Appleton began his career in publishing in 1838. In 1848 he became the senior member of the firm of D. Appleton & Company, in partnership with his brother John Adams Appleton; they were joined in partnership by three younger brothers. W. H. Appleton became the firm's London representative in 1853. He was active in the struggle for an international copyright, and served a term as president of the American Publishers Copyright League. His firm published works by a range of noteworthy authors, including Lewis Carroll, Arthur Conan Doyle, Charles Darwin, Thomas Henry Huxley, Herbert Spencer, and John Stuart Mill, as well as leading American scientists and philosophers of his era.

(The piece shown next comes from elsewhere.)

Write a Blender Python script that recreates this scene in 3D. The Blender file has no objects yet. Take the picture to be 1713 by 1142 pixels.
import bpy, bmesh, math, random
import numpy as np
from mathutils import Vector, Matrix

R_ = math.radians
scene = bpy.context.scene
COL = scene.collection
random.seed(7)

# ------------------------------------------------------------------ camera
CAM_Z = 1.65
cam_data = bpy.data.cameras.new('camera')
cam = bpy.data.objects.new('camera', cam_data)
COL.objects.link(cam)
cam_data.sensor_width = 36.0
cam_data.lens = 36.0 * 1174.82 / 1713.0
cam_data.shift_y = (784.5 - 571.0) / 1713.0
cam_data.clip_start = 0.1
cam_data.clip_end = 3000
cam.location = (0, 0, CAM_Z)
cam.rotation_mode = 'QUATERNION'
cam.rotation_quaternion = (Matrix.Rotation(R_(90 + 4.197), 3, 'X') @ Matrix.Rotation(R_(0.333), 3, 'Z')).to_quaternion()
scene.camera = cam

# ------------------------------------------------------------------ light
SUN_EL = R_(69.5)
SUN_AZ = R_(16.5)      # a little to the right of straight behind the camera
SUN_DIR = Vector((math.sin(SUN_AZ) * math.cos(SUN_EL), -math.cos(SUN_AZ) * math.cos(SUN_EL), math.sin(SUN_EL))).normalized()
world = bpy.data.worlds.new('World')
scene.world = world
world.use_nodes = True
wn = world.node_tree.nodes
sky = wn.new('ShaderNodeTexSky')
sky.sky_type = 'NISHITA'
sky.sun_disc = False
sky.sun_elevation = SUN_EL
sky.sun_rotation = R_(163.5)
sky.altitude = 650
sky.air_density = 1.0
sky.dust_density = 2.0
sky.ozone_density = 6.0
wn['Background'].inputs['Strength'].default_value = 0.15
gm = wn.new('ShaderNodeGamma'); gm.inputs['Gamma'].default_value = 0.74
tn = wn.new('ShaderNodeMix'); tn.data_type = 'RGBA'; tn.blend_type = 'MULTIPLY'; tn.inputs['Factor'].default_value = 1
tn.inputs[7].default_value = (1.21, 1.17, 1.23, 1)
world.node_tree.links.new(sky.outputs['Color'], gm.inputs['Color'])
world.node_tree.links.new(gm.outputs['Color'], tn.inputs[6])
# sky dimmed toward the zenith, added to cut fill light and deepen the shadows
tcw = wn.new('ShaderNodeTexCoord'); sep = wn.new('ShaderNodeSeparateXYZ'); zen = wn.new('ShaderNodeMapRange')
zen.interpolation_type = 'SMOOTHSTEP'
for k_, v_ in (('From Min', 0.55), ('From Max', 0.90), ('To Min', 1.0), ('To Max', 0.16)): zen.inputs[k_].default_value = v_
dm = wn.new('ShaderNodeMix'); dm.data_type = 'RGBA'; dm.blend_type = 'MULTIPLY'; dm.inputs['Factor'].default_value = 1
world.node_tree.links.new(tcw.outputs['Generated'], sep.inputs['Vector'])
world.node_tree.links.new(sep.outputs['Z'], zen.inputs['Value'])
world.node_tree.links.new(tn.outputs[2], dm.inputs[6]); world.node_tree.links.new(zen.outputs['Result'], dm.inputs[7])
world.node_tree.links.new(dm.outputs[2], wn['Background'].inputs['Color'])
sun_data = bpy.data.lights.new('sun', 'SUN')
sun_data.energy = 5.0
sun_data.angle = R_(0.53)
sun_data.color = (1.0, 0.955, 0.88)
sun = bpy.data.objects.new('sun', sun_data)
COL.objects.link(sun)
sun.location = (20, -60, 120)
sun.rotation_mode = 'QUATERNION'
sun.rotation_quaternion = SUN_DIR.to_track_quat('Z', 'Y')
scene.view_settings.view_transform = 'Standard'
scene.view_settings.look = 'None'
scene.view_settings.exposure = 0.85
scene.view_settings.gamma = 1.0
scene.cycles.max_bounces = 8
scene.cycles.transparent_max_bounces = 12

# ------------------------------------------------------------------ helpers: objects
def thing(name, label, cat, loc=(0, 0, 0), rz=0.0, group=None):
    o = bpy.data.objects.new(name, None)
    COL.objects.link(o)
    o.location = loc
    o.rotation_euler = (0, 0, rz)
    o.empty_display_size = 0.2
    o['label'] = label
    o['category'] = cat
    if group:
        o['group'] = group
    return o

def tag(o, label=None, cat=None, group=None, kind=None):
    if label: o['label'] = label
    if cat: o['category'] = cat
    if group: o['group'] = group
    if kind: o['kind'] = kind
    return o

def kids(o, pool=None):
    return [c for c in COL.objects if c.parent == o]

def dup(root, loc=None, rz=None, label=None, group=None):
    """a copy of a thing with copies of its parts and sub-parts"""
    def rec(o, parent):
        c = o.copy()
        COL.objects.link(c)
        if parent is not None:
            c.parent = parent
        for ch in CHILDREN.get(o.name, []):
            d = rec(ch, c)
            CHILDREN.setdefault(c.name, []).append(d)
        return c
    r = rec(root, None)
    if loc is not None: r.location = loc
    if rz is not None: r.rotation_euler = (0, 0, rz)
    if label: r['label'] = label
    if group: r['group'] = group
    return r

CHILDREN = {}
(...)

Among the reference books brought out by him were The New American Cyclopœdia (1858–63); Webster's Spelling Book (1858); cyclopædias of Drawing (1857), American Biography (1887–1900), Applied Mechanics (1897), and an Annual Cyclopœdia (1885–1903). He wrote Letters on International Copyright (1872).

Appleton was a prominent figure in publishing for a period of sixty years. He lived at Wave Hill (New York); the house was later turned into a botanic garden in the Riverdale section of The Bronx, New York.[1]

Appleton City, Missouri was named after the publisher, in appreciation of his 1870 donation to the town's library.